I have always found that short story collections are a great way to be introduced to a writer. Do you think The Overneath is a good representation of what you’re about?

The Overneath is probably as good an introduction to my work — who I am, where I’ve been, and where I seem to be going — as any. Personally, I would suggest Giant Bones, which is a collection of six novelettes set in the nameless world I made up for the novel The Innkeeper’s Song, but it’s currently out of print. I’m still especially proud of those stories. And I do keep sneaking back to that world, every chance I get. “Great-Grandmother In The Cellar” [which is included in The Overneath] didn’t have to be set in that world, but I’m happy that it is, if that makes sense.

Is there an author, or a particular book, that you feel was a big influence on the stories in The Overneath? Or maybe just on a bunch of them?

The major influences on my work have always been pretty much the same ones: Robert Nathan, John Le Carre, James Stephens, T.H. White, Lord Dunsany, the comic strip Pogo — honest! — and the great French poet, songwriter, singer Georges Brassens. The title character in my older story “The Last Song of Sirit Byar,” is directly based on him.

Beyond those, there are people, not all of them fantasists, whom I’m constantly rereading, rediscovering, and falling in love with all over again, such as Diana Norman, Michael Gruber, Ursula LeGuin, Patricia McKillip, Joan Aiken, and Ruth Rendell. Just because I can’t do what they do doesn’t mean that I don’t wish I could.

What about non-literary influences; are there any movies or TV shows that had an influence on any of the stories in The Overneath?

No, there aren’t any movies or shows that directly influenced The Overneath. Though I did once meet Jane Espenson, one of the head writers on Buffy The Vampire Slayer at a convention, and tell her, in so many words, that I would have sold all three of my children into the most brutal, degrading form of slaver for a chance to write for that show. And the worst part of it is that, as the children of a freelance writer, they would have understood completely.

That’s funny. Now, four of the stories in The Overneath have never been published before, while a bunch were previously online on Tor.com, and others were part of a Humble Bundle package. But are the versions in this collection the same ones that appeared online?

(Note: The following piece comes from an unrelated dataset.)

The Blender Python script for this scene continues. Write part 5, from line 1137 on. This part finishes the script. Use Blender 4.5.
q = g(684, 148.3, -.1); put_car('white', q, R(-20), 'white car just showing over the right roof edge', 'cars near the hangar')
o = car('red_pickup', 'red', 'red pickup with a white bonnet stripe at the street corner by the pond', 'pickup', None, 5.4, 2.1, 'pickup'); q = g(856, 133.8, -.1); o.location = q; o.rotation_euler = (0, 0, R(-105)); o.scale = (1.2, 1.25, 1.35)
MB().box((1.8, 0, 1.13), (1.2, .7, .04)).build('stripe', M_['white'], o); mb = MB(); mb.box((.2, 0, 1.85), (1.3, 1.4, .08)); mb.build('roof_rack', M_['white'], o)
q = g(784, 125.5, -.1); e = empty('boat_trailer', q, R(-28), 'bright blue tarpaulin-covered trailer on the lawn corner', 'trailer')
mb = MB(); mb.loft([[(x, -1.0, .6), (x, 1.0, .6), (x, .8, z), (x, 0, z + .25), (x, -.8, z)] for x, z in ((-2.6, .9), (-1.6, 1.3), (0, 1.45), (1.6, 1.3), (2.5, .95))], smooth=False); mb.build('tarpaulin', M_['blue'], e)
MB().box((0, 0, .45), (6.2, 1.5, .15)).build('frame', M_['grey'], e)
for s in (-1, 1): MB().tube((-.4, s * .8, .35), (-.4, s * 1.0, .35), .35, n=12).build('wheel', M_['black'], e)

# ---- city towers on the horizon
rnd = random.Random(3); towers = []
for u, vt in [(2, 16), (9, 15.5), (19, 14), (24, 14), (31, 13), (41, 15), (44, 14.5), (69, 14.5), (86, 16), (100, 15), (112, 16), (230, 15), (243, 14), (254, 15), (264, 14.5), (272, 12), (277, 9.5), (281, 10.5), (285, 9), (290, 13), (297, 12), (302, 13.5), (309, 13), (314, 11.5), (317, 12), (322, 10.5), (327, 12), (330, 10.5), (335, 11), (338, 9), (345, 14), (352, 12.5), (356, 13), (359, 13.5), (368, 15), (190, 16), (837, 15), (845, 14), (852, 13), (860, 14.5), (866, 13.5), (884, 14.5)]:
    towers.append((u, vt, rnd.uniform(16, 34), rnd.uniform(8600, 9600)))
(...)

Offhand, I can’t recall any difference between those versions of those stories and the ones in The Overneath. But I can’t swear to it; by the time individual stories and collections appear, I’m usually working on something else, as I am now. I’m 78 years old, and there’s stuff I need to get done. And I’m a slow writer.

I asked earlier about movies and TV shows that may have influenced some of the stories in The Overneath. But I’m also curious about going the other way; has there been any interest in adapting any of these stories into a movie or show?

Film or TV interest? Lord, people have been fussing around A Fine And Private Place, my first novel, since it was published in 1960. The celebrated screenwriter/director Joseph L. Mankitwicz [who directed such classic movies as 1950’s All About Eve and 1963’s Cleopatra] had the rights early on, as did the Broadway producer Kermit Bloomgarden. Gary Edwards, the son of Ralph Edwards, optioned the book every year for more than a decade, but never bought it outright. I did a couple of script versions myself, neither one good, and there was a failed attempt at a musical…it’s hard to remember properly, after more than half a century.

Beyond that, I’ve always hoped for a TV series similar to Game Of Thrones based on The Innkeeper’s Song, and I do think that Tasmin would make an excellent movie. And there’s actually a short, award-winning film of my The Bridge Partner, which I’d love to see done in a full-length expansion. But, like most fantasy writers I know, I’m very much a realist. My dreams lie elsewhere.

Peter S Beagle Peter Beagle The Overneath

Finally, we talked earlier about The Overneath being a good introduction to you. But if someone enjoys The Overneath, which of your other books would you suggest they read next?

Well, as I’ve indicated, I’m biased toward The Innkeeper’s Song and Tasmin. I can never judge A Fine And Private Place clearly; all I can see when I think about it is that 19-year-old kid writing in his college dorm room, too utterly young and inexperienced even to know what mistakes he’s making, or what he’s actually doing right or wrong. And I’m quite proud of the two most recent novels, Summerlong and In Calabria. I couldn’t have written either of those when I wrote The Last Unicorn, which, for good or ill, is the book people know if they don’t know I ever wrote anything else. I’m glad I’ve lived long enough to write those two.